Bulgarians Regret Giving Up Communism

 

BULGARIANS, who gave up communism in 1989, feel swindled by capitalism and remain one of the poorest European Union candidate countries, despite a marginal improvement in their average living standards.

 “Bulgarians remember a time not so long ago when they could rely on their health and education systems, and when their holidays were guaranteed,” said political analyst Kolio Kolev, of the Mediana Institute in Sofia. “Thirteen years after the fall of communism this is no longer the case, and Bulgarians have become angry, radical and unhappy with their lot,” he added.

In a recent study by the US Pew Research Center, less than eight per cent of Bulgarians said they were content with their lot - the lowest rate in continental Europe and equivalent to the rate in Tanzania, Africa’s most discontented country.

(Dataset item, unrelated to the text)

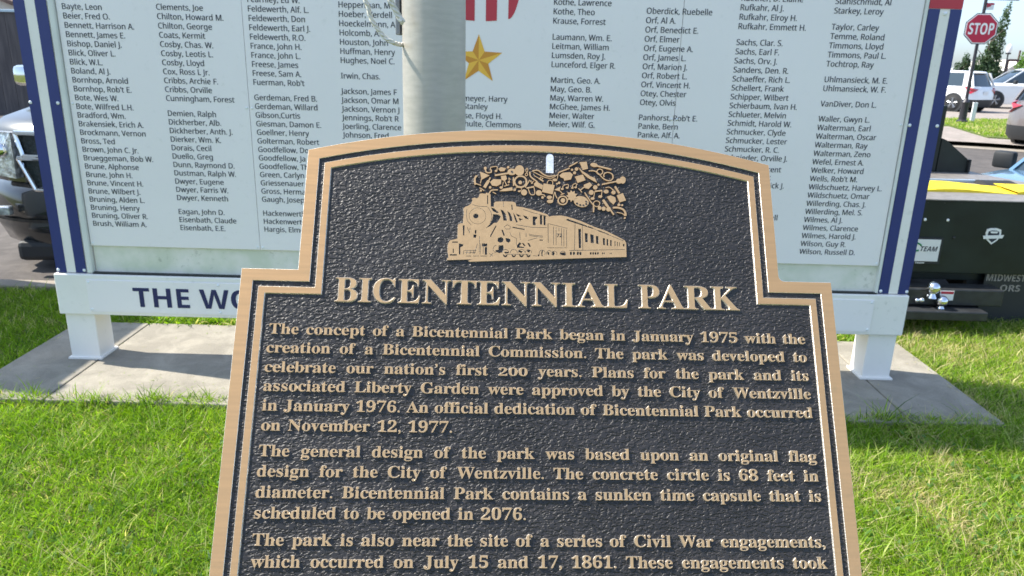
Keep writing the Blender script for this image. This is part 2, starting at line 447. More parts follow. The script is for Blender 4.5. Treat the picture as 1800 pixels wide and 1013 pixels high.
# ------------------------------------------------------------------ grass (uncountable)
def grass_blades(name, x, y, z, hgt, wid, tint, lean, segs=2):
    n = len(x)
    az = rng.uniform(0, 2 * np.pi, n); la = rng.uniform(0, 2 * np.pi, n)
    lean_v = np.stack([np.cos(la), np.sin(la)], 1) * (lean * rng.uniform(.2, 1.25, n))[:, None] * hgt[:, None]
    wd = np.stack([np.cos(az), np.sin(az)], 1) * wid[:, None] * .5
    V = np.zeros((n, 2 * segs + 1, 3), np.float32)
    for s in range(segs):
        t = s / segs; w = (1 - .35 * t)
        cx = x + lean_v[:, 0] * t ** 1.7; cy = y + lean_v[:, 1] * t ** 1.7; cz = z + hgt * t * (1 - .18 * t)
        V[:, 2 * s, 0] = cx - wd[:, 0] * w; V[:, 2 * s, 1] = cy - wd[:, 1] * w; V[:, 2 * s, 2] = cz
        V[:, 2 * s + 1, 0] = cx + wd[:, 0] * w; V[:, 2 * s + 1, 1] = cy + wd[:, 1] * w; V[:, 2 * s + 1, 2] = cz
    V[:, -1, 0] = x + lean_v[:, 0]; V[:, -1, 1] = y + lean_v[:, 1]; V[:, -1, 2] = z + hgt * .82
    k = 2 * segs + 1
    F = []
    base = np.arange(n)[:, None] * k
    tris = []
    for s in range(segs - 1):
        a = 2 * s; tris += [(a, a + 1, a + 3), (a, a + 3, a + 2)]
    a = 2 * (segs - 1); tris += [(a, a + 1, a + 2)]
    T = (base[:, None, :] + np.array(tris)[None]).reshape(-1, 3)
    me = bpy.data.meshes.new(name)
    me.vertices.add(n * k); me.vertices.foreach_set('co', V.ravel())
    me.loops.add(T.size); me.loops.foreach_set('vertex_index', T.ravel().astype(np.int32))
    me.polygons.add(len(T)); me.polygons.foreach_set('loop_start', np.arange(0, T.size, 3, dtype=np.int32))
    try: me.polygons.foreach_set('loop_total', np.full(len(T), 3, np.int32))
    except Exception: pass
    me.update(calc_edges=True)
    at = me.color_attributes.new('tint', 'FLOAT_COLOR', 'POINT')
    C = np.ones((n, k, 4), np.float32); C[:, :, :3] = tint[:, None, :]
    at.data.foreach_set('color', C.ravel())
    me.materials.append(M['grass'])
    o = bpy.data.objects.new(name, me); COL.objects.link(o)
    return tag(o, kind='stuff')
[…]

The study was based on 38,000 individual interviews taken in 44 countries across all five continents.

“The eight per cent who are satisfied correspond to the percentage of Bulgarians who are well-off,” said political analyst Miroslava Yanova.  “However, the causes of this general discontent are not only economic - Bulgarian society has become demoralised,” she said.

According to Jivko Georgiev of the Gallup institute, less than five per cent of Bulgarians have seen their standard of living improve since the fall of communism, while 68 per cent have dropped down the social scale.

Psychiatrist Ruslan Terziyski, quoted in the daily 24 Hours, has seen an “increase in aggression” in Bulgarian society. He blames a string of extraordinarily cruel murders “not so much on poverty, but on the murderers’ sudden loss of social status”.

According to the Bulgarian Statistical Institute, 40 per cent of the country’s population lives on a monthly income of less than 100 leva (49 euros). A recent report by German bank Deutschebank has forecast that in 2003 Bulgaria’s gross domestic product (GDP) will only reach 33 per cent of the EU average.

“Nearly 40 per cent of children born after 1989 have never been on holiday. One in five children have rotten teeth because his parents cannot afford to pay the dentist. The nation’s quality of life is collapsing,” said Kolev.

Ilia Iliev, an ethnological scientist at Sofia University, says that Bulgaria’s poverty-hit families have adopted “a new strategy”. People are depriving themselves to give their children a good education and a good standard of living so that they do not inherit their parents’ poverty.

“Bulgarians are not optimistic for their country, but they are optimistic for their children,” he said.

A recent report by UNICEF said that 33 per cent of Bulgarian children and adolescents want to live abroad, and that 78 per cent want a higher standard of living.